The day didn’t look to good after a
discussion like the one on Euclid, until our dialogue of Words and Rules. We were a small group, I think 12, and we had a
very good dialogue. We respected the rubrics, asked genuine questions, were
profound with the text, and had a great interaction of ideas. I didn’t take
notes, but I recorded it. One of the most important things we discussed was the
distinction between the theory developed by Chomsky and Halle (generative phonology, rules rule,
rationalist, rules), and the theory of Rumelhart and McClelland (there are no
rules, empiricism, words). Another important point is what Steven Pinker and Prince
proposes according to these two theories:
“Prince and I have proposed a hybrid
in which Chomsky and Halle are basically right about regular inflection and
Rumelhart and McClelland are basically right about irregular inflection. Our
proposal is simply the traditional words-and-rules theory with a twist.

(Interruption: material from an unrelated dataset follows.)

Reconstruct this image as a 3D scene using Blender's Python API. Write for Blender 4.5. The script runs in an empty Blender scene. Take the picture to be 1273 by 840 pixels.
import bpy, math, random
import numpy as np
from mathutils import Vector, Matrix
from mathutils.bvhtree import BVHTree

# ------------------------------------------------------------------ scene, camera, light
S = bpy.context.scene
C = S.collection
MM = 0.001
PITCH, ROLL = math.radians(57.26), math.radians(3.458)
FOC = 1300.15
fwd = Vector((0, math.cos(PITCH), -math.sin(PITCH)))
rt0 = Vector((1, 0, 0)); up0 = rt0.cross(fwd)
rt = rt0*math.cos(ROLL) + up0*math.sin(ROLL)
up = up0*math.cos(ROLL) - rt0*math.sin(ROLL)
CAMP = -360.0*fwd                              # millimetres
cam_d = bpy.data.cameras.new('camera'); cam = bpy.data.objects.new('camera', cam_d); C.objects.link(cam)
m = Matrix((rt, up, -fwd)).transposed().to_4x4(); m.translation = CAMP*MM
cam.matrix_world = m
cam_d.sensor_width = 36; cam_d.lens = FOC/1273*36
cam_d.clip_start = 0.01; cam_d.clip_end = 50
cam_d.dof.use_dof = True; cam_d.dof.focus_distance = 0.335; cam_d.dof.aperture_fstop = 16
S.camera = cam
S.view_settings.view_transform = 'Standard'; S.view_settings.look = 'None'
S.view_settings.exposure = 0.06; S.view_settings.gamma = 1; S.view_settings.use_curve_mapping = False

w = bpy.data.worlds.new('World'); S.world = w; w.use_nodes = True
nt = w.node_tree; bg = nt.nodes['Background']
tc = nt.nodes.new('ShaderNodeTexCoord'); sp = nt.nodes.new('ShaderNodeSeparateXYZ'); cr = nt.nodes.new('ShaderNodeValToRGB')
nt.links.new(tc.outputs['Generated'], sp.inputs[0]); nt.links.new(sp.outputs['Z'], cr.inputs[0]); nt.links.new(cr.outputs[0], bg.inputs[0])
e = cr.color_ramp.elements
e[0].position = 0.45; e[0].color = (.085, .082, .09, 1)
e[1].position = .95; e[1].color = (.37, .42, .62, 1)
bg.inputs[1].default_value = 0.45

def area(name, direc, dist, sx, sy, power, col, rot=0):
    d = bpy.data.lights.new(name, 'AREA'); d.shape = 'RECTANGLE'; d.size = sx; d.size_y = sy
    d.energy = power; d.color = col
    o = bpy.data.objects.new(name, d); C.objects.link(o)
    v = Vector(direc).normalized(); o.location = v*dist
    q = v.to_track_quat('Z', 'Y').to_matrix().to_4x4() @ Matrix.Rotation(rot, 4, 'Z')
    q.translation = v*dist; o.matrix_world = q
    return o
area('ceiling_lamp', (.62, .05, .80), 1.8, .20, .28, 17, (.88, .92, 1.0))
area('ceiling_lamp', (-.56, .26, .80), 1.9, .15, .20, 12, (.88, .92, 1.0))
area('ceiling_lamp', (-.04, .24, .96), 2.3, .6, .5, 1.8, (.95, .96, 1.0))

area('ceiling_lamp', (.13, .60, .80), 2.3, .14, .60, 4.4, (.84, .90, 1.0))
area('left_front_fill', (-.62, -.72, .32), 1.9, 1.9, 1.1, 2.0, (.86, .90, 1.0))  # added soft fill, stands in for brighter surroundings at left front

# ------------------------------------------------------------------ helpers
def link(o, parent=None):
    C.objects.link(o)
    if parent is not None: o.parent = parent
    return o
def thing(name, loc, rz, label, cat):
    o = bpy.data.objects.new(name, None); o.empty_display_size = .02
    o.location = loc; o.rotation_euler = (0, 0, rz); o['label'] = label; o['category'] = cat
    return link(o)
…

Regular
verbs are computed by a rule that combines a symbol for a verb stem with a
symbol for the suffix. Irregular verbs are pairs of words retrieved from the
mental dictionary, a part of memory. Here is the twist: Memory is not a list of
unrelated slots, like RAM in a computer, but is associative, a bit like the
Rumelhart-McClelland pattern associator memory. Not only are words linked to
words, but bits of words are linked to bits of words.” Page 117-118.